Antes pelo contrário
Daniel Oliveiradanieloliveira.lx@gmail.com
O copo meio cheio da Segunda Circular
O esquema foi mais ou menos simples. A empresa Consulpav dedicava-se a planeamento, projeto e consultadoria de pavimentos rodoviários, aeroportuários e especiais, fiscalização e realização de obras. Foi subcontratada pela empresa responsável pelo projeto de renovação da Segunda Circular. As obras seriam feitas durante a noite, a Câmara Municipal de Lisboa precisava de um material que secasse depressa e a dita Consulpav propôs que se usasse uma borracha distendida e reagida proveniente de borracha reciclada de pneus.
Depois de ser consultora desta obra, a mesma Consulpav viu que lhe podia ter saído a sorte grande. Mudou o seu objeto social e passou ela própria a ser a fornecedora do material que tinha aconselhado para esta grande obra. Alguns empreiteiros que concorreram à execução da segunda fase da obra comunicaram à autarquia que tinham sido contactados pela Consulpav, que lhes oferecia o pavimento que eles já sabiam que tinham de usar. O conselheiro em causa própria tornava-se fornecedor do material que aconselhara. Terá sido perante estas queixas e o relatório do júri que a autarquia se apercebeu da marosca.
Perante isto, Fernando Medina decidiu anular o concurso internacional e parar aquela que é, até mais do que a frente ribeirinha e o eixo central de Lisboa, a sua obra mais importante. Este conflito de interesses, infelizmente comum em obras públicas, levaria, em circunstâncias normais, ao habitual deixar andar. Quanto muito espera-se que haja queixa formal, intervenção da justiça, recurso, etc. Suspender uma obra é que não. Sabe-se, aliás, que muitos empreiteiros, perante entidades públicas como clientes, preferem calar a indignação a entrar em conflito com quem lhe pode garantir ou negar negócios futuros.

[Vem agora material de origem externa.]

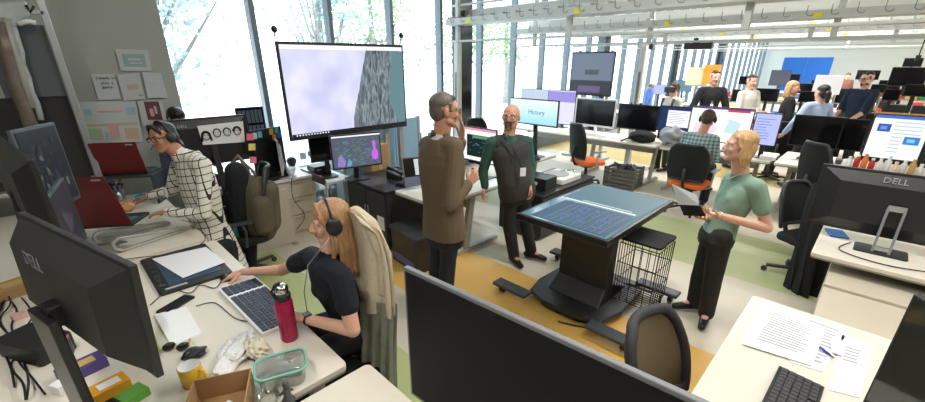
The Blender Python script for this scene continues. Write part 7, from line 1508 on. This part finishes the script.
MB().box(fr[1](0, 0.105, 0.0)-fr[3], (0.17, 0.10, 0.10), BLK, frame((0,0,0), fr[1](1,0,0)-fr[1](0,0,0), V((0,0,1)))).tube([fr[1](-0.085, 0.07, 0.02)-fr[3], fr[1](-0.09, -0.06, 0.03)-fr[3], fr[1](0, -0.12, 0.03)-fr[3], fr[1](0.09, -0.06, 0.03)-fr[3], fr[1](0.085, 0.07, 0.02)-fr[3]], 0.012, BLK).build('head_mounted_display', None, fr[0])
n_ = fr[4]; MB().tube([n_['shL']+fr[5]*0.09-fr[3]+V((0,0,0.04))+fr[6]*0.05, n_['shL']+fr[5]*0.14-fr[3]+V((0,0,-0.3))+fr[6]*0.06], 0.025, BLK, 6).tube([n_['shR']+fr[5]*0.09-fr[3]+V((0,0,0.04))-fr[6]*0.05, n_['shR']+fr[5]*0.14-fr[3]+V((0,0,-0.3))-fr[6]*0.06], 0.025, BLK, 6).build('backpack_strap', None, fr[0])
fr = far_person(650, 88, 12.5, (-CR*0.9+CF*0.3)[:2], 'small far figure in a blue shirt left of the headset man', cm('mid_blue_shirt', (96, 128, 196), rough=0.9), TRB, cm('sand_hair', (150, 120, 90)), 'short', H=1.62)
fr = far_person(893, 79, 13.0, (-CR*0.9-CF*0.3)[:2], 'far seated-height person with reddish hair right of the navy tee man', cm('brown_knit', (120, 80, 66), rough=0.9), TRB, cm('auburn_hair', (112, 62, 42)), 'short', H=None)
fr = far_person(848, 76, 17.0, (-CR*0.6-CF*0.8)[:2], 'tiny far person with auburn hair behind the white board', cm('brown_knit', (120, 80, 66)), TRB, cm('auburn_hair', (112, 62, 42)), 'short', H=None)
# dark coat on the chair right of centre
DCT = cm('black_wool_coat', (20, 20, 22), rough=0.95, noise=0.2, nscale=40, bump=0.3)
cr = V((4.5, 0.42, 0)); t = empty('coat', cr, 0, 'long black coat hanging over the office chair right of centre', 'coat')
draped('coat_front', cr, [(PD(812, 184, 3.74), PD(822, 178, 3.62), PD(842, 186, 3.74)), (PD(803, 205, 3.67), PD(818, 200, 3.47), PD(842, 208, 3.72)), (PD(797, 235, 3.62), PD(812, 232, 3.40), PD(838, 238, 3.67)), (PD(790, 262, 3.58), PD(806, 262, 3.36), PD(830, 268, 3.62)), (PD(784, 286, 3.54), PD(800, 288, 3.34), PD(822, 292, 3.57)), (PD(781, 300, 3.52), PD(796, 303, 3.34), PD(816, 306, 3.54))], DCT, 0.10, parent=t, wave=0.06, wn=7)
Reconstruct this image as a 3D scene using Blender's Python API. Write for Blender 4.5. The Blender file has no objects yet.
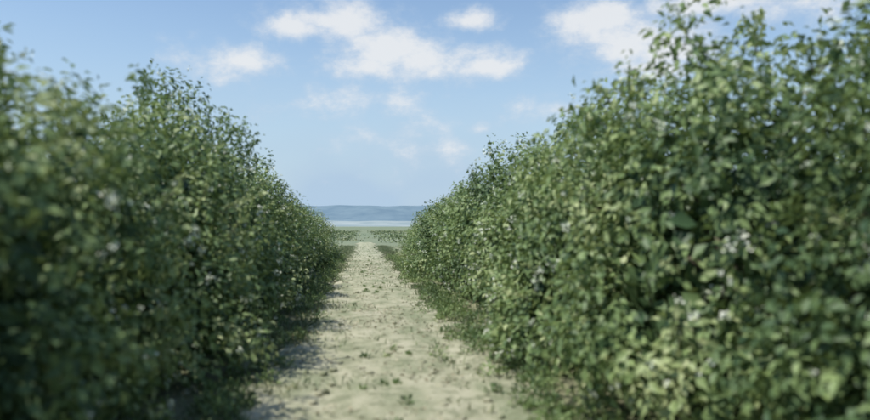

Mas a coisa não acaba aqui. A própria Câmara divulgou que surgiram queixas por dois dos concorrentes terem apresentado totais de orçamento iguais. Iguais ao cêntimo. Isto num concurso onde as propostas são confidenciais. Outro hábito em muitos concursos públicos é, como se sabe, haver coordenação entre concorrentes para garantir determinados preços ou determinados vencedores.
Claro que conta estarmos em vésperas de eleições. Mas Medina não esperou que a coisa rebentasse na comunicação social. Não tentou arrastar. Não tentou esconder. Não fez o que o CDS defendeu que deveria ter sido feito: esperar e decidir quando a obra já estivesse acabada. Reagiu e cortou o mal pela raiz. Poderá dizer-se que, perante as queixas dos concorrentes e o relatório do júri, se tratou de uma contenção de danos e de uma gestão mediática do que foi tardiamente detetado pelo executivo e que viria a ser um problema. Mas mesmo isso é um salto em frente no que é habitual em Portugal.
Esta reação demonstra que, perante uma crescente pressão eleitoral, a cultura política começa a mudar. Lentamente, mas começa. A moralização da administração pública demora, em qualquer País, gerações. As crises por vezes ajudam a aumentar a exigência. Sempre que um político dá sinais de o entender deve receber duas coisas: apoio no gesto em que o demonstra e redobrada exigência para que seja consequente. Uma coisa é certa: conflitos de interesses como os que envolveram esta obra da Segunda Circular, e que infelizmente são tão comuns nas autarquias, passarão a ser um pouco mais difíceis de passar. É assim, passo a passo, que a política melhora. A motivação para o fazer é o voto? Tanto melhor. Quer dizer que o “roubo mas faço” começa a deixar de pegar.